With concerns growing in the area about the use of tankers plying the West Coast to and from Enbridge's customers and suppliers, the issue of environmental risk is one that is on many minds and one that Enbridge will have to address as they proceed with their plans.

Part of that process began with their open house here, one of a number along the Highway 16 corridor and through to Kitimat to address the numerous concerns and issues of the development.

The Daily news on Thursday featured the open house as their front page headline story, providing some background on the development thus far.

Company explains the benefits and safeguards at a public session in Rupert this week
By George T. Baker
The Daily News
Thursday, December 04, 2008
Pages one and three

Enbridge representatives came clad in green golf shirts and brought big flashy placards with pictures of mountains and cozy pastures in an effort to give their side of the story.
That story is about the oil pipeline operators' Northern Gateway project that they hope will snake its way from Brudenheim, Alberta, to Kitimat. It's a project that could deliver 4,000 temporary construction jobs for the region.

It is also a project that has its share of opposition.

"People come to open houses and they think that these are the venues that we tell you what we are doing but actually it is more of a venue saying this is what we think would work and you tell us what you think would work," explained Roger Harris, Enbridge's vice president of communications and aboriginal affairs.

The pipeline itself will not come to Prince Rupert, but there are concerns about oil tankers operating in the region. Some of the tankers would be carrying Alberta tar sands oil to Asia, while some tankers would be bringing in condensate from Australia to the B.C. coast, a highly volatile light petroleum product used to thin bitumen.

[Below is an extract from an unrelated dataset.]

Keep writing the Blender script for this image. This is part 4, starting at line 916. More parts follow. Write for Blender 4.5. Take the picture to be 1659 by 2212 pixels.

Harris went on to explain that another reason for the Prince Rupert stopover was because Enbridge realizes that any project that is developed in the Northwest affects the whole region.
"People in Prince Rupert need to be part of how we craft this project. Not just from the design of the pipeline perspective but also from the shipping vessel perspective," said Harris.
And that's where the nuts and bolts of the issue sits for the North Coast.

It's the old argument of environment versus economy, with both at risk. The sound of 4,000 temporary jobs opening up for a hurting Northern B.C. region, devastated by declines in fishing stocks and plundered by a pine beetle infestation that has battered the forestry industry, could be music to residents' ears. But it also comes with some potential environmental risks, say critics. Enbridge's open house was as much about selling the potential shipping safety measures as it was about the pipeline itself.

The organization's representatives were open about the way they have been perceived by the public and recognized the backlash they have seen.

There have been concerns about oil tankers entering the region. People along the North Coast have not forgotten March 24, 1989, when the Exxon Valdez oil tanker crashed into Bligh Reef in Prince William Sound, spilling 53.1 million gallons of oil into the ocean.

Enbridge has responded to Valdez concerns by mentioning that the new tankers are now double-hulled, with separate oil containers, rather than a single, big container that has been used in the past.

They say that such a vessel design would protect the coast from a Valdez-like spill.

"If we are going to actually design the future of the West Coast of Canada in a way that facilitates the things that everybody wants to do, from shellfish aquaculture to potentially this project, then we better start sitting down collectively and putting together what we need to do collectively to make it work," said Harris.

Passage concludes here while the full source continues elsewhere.